We say: Observe how they add the gloss "(momentarily)" in order to support their beliefs, although they have no authority for such an interpolation!

Then they quote the following objection from the Mother of the Believers `A'isha: Later on [12], this was mentioned to 'A'ishah [13], whereupon she commented, "What the Prophet (saws) meant was, "Now they know that what I used to tell them is the truth." Then she recited, "Verily you cannot make the dead hear,"[Surah an-Naml 27:80] up to the end of the verse."[Related authentically by al-Bukhari and others].

After quoting the above they comment: "Some often misconstrue the texts of the two aforementioned hadiths as proof for the contention that the dead can hear."

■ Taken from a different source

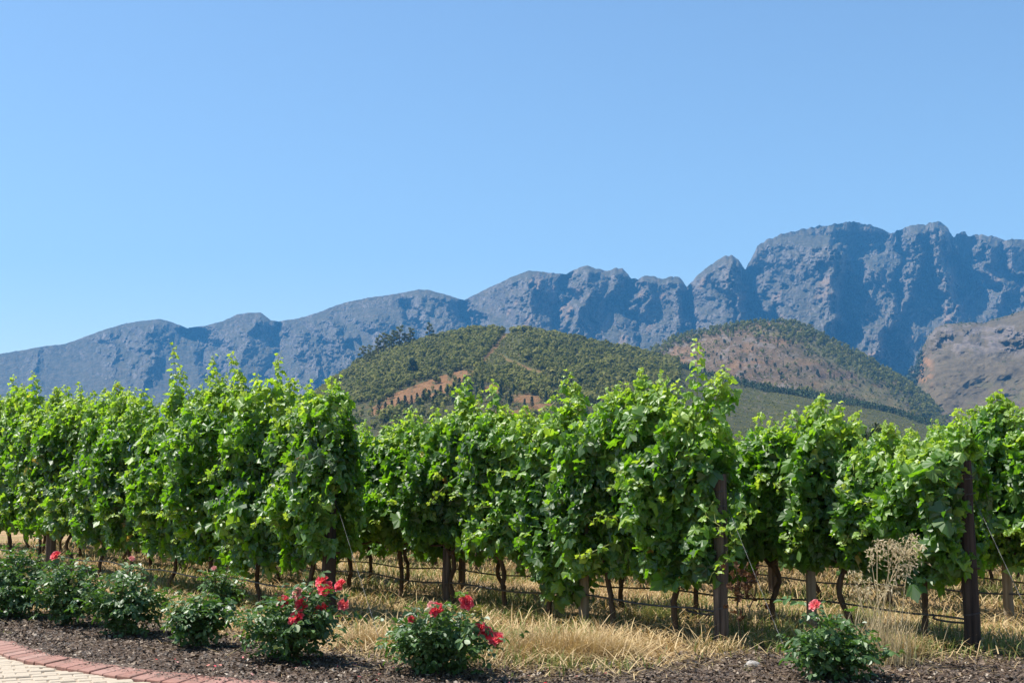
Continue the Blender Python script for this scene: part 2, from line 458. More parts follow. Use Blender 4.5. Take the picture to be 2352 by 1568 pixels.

We say: This so-called contrivance is precisely the reason for Qatada's words which you quoted, O ignoramus! Qatada's interpretation of the hadith was specifically meant to refute the viewpoint conveyed in `A'isha's words, as stated by Ibn Hajar in Fath al-Bari (1989 ed. 7:384): "Through his interpretation, Qatada wanted to refute those who claimed that the dead did not hear, as was reported from `A'isha when she adduced Allah's saying: {You cannot make the dead hear}." Success is from Allah. Sallallahu `alayka wa sallama, Ya Rasulallah. Wa `ala Alika. Wa Ashabika Ajma`in.

May Allah send His blessings and Greetings upon you, O Messenger of Allah, and upon your Family and all your Companions.

May Allah send His blessings and Greetings upon you, O Messenger of Allah, and upon your Family and all your Companions.